Technology sometimes falls short

This issue is a collection of stories about new technologies, about optimism, and about limits. A technological advantage that allows humans to travel to space, to build higher, longer, faster, or to bridge one condition or another may not always have the outcome that we really hoped for. And some technologies reshape our ways of thinking and living to such an extent that they themselves become platforms for new speculation.

Article 11 of 18

What Is the City-as-Bruce-Lee?

Text by Geoff Manaugh

Thomas de Leu, engraver. Perspective view of an ideal city, 1602. From Jacques Perret, Architectura et perspectiva des fortifications & artifices de laques Perret. NA2517.P45 (W3186)

The Future of War and the Indirect City

In 1564, the Tuscan urban planner, archaeologist, military theorist, mathematician and writer Girolamo Maggi published a work of military urbanism called Della fortificatione delle città, written by his colleague Giacomo Fusto Castriotto. That work, on the fortification of cities, devoted several passages to what might be called indirect or soft fortification: that is, protecting an urban population from attack not through the use of heavy walls, inner citadels, or armed bastions—although the book is, of course, filled with such things—but through a complex street plan.

Indirect streets and narrow walkways could be put to use, Castriotto and Maggi argued, as agents of spatial disorientation, leading an invader everywhere but where they actually wanted to go. It was a kind of urban judo, or the city as martial art.

Geometrie et fortification, c. 1740. UG400 .G46 1740

The city itself could be weaponized, in other words, its layout made militarily strategic: turning the speed at which your enemy arrives into exactly what would later entrap him, lost, unable to retrace his footsteps, fatally vulnerable and spatially exposed.

The CCA exhibited much of its collected manuscripts on urban fortification seventeen years ago, under the name The Geometry of Defence: Fortification Treatises and Manuals, 1500–1800. In the accompanying pamphlet, curator and former CCA historiographer Michael J. Lewis describes the geometric complexification that the fortified cities of the Renaissance underwent in the name of self-protection (Alberto Pérez-Gómez’s Architecture and the Crisis of Modern Science also contains a very lengthy history of this same material and is well worth consulting in full). A constantly shifting imbalance of power between the wall-builders and the invaders led to new spatializations of the metropolis. Whether due to the invention of gunpowder, massed assaults or simply new building techniques, the urban landscape was constantly reformatted according to the weapons that might be used against it.
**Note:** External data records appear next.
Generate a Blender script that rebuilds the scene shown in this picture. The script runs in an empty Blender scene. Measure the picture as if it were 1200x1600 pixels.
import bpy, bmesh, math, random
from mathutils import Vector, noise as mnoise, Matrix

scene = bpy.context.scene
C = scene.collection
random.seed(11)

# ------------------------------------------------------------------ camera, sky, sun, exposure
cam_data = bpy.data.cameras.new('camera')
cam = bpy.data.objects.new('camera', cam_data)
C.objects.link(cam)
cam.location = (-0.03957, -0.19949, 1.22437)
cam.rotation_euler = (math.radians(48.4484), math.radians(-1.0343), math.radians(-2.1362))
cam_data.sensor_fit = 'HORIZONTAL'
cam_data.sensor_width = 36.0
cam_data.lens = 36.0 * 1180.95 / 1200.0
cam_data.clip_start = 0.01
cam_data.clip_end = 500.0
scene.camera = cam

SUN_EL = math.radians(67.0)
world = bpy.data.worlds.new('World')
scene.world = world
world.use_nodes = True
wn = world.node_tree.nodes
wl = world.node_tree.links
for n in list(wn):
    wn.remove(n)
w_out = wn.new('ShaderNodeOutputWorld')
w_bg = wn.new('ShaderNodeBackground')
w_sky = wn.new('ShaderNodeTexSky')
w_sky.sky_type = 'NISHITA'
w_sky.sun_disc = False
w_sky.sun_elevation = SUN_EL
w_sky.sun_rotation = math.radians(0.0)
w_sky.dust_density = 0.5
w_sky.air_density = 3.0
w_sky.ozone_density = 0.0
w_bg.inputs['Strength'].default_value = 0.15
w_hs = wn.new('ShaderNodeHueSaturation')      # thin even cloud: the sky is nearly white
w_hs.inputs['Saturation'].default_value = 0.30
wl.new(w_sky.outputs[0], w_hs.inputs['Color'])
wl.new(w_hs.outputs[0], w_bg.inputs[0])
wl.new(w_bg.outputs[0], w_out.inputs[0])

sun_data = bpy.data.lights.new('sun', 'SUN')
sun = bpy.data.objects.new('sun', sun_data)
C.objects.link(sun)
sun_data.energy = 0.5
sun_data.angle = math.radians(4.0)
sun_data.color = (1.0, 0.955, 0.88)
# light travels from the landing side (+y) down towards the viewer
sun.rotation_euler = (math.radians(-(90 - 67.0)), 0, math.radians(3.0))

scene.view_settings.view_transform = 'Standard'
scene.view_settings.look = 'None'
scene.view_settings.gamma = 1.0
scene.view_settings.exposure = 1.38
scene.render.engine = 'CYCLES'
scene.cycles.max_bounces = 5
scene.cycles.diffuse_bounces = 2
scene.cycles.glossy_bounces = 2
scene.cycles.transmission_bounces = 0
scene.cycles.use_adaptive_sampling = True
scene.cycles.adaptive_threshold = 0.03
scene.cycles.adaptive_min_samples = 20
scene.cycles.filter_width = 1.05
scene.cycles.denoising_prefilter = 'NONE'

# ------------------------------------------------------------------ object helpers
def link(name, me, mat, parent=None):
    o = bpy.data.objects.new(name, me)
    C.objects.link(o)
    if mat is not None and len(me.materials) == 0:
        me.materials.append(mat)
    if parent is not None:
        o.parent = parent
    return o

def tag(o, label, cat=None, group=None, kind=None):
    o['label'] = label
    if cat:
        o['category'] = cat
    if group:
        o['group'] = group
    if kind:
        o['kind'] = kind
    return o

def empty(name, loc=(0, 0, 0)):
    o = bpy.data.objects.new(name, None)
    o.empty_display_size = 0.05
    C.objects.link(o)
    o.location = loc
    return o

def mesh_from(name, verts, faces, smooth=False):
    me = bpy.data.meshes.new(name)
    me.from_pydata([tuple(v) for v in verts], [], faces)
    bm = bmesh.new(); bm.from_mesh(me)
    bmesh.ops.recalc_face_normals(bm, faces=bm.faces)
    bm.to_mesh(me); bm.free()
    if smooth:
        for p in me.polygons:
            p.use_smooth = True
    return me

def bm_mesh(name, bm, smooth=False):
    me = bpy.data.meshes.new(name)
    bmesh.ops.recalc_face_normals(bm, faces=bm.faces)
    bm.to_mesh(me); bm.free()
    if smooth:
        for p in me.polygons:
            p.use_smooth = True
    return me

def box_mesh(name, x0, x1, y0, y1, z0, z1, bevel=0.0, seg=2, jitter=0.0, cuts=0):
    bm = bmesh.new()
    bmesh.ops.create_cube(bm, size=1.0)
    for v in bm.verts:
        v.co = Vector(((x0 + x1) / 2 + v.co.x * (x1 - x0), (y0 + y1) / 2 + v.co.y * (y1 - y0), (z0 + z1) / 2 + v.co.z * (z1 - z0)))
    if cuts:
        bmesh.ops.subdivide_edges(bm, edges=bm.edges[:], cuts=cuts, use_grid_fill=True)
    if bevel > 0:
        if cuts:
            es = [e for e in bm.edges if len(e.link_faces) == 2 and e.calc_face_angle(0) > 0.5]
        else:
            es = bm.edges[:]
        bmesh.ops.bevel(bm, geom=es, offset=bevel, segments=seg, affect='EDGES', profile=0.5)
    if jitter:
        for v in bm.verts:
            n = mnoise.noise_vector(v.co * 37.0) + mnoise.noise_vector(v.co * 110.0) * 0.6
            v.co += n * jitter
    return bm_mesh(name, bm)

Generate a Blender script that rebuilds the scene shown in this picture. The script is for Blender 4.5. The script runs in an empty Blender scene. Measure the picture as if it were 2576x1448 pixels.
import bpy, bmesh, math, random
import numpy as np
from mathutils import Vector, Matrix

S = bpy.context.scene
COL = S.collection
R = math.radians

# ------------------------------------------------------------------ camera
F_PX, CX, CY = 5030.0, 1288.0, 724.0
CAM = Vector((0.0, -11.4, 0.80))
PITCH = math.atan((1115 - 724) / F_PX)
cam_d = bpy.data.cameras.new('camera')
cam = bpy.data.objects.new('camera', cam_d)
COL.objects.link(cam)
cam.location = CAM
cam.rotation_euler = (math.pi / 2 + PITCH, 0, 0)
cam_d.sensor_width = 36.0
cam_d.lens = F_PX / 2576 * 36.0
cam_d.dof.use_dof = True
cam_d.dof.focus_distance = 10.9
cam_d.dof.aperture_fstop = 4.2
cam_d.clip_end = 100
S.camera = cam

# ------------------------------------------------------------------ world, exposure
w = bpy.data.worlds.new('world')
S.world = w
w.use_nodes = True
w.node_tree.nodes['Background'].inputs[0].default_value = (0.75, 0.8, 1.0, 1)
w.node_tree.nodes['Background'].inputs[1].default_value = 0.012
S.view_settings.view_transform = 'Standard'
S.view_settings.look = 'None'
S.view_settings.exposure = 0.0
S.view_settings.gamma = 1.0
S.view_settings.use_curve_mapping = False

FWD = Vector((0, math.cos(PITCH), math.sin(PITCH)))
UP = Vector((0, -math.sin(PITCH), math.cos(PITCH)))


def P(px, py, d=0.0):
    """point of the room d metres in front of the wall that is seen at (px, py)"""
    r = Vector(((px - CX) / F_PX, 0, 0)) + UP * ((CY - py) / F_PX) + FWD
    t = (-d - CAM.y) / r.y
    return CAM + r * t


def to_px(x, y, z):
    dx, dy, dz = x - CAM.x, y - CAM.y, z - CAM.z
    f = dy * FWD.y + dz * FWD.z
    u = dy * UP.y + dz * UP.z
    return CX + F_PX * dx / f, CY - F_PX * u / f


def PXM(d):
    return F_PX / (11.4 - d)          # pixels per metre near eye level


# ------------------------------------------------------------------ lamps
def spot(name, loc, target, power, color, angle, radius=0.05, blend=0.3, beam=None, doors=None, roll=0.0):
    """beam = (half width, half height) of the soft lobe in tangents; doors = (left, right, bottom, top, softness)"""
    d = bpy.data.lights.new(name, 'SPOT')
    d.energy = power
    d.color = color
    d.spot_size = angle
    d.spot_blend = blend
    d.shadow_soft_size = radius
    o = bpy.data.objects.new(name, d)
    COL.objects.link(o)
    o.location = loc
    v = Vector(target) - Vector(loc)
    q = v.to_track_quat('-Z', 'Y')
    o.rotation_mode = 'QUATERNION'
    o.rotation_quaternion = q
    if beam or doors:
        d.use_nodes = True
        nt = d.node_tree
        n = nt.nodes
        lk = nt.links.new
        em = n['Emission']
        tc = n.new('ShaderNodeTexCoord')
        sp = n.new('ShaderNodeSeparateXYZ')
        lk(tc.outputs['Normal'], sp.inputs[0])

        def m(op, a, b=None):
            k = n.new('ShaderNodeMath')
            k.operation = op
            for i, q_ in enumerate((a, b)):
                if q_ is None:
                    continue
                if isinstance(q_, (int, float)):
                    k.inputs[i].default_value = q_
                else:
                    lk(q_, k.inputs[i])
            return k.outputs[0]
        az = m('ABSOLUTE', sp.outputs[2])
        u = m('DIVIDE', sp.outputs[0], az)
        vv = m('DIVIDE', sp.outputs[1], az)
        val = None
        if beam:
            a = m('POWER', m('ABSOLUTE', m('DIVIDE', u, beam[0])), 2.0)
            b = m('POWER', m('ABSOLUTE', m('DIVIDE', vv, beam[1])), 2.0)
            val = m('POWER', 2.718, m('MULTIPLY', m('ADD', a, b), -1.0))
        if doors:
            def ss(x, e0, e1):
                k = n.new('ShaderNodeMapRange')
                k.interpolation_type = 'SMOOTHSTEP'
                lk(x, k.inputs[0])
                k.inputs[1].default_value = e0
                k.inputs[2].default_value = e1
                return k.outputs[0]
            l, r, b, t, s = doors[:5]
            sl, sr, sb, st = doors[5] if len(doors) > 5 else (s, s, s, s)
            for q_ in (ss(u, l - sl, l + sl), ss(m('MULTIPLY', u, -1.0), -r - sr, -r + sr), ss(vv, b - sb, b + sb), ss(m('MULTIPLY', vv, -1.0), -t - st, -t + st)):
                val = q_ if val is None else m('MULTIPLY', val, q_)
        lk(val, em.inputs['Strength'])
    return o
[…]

Of course, this will be a very familiar story to most readers, so I don’t want to repeat it; I do, however, want to focus on the idea of forsaking mass—thick walls—for complexity in the name of strategic disorientation. There are well-known stories, for instance, of English coastal villages during World War II removing their road and street signs so as to prevent logical navigation by German aggressors, even erecting dummy signs to send confused Nazi paratroopers wandering off in the wrong direction.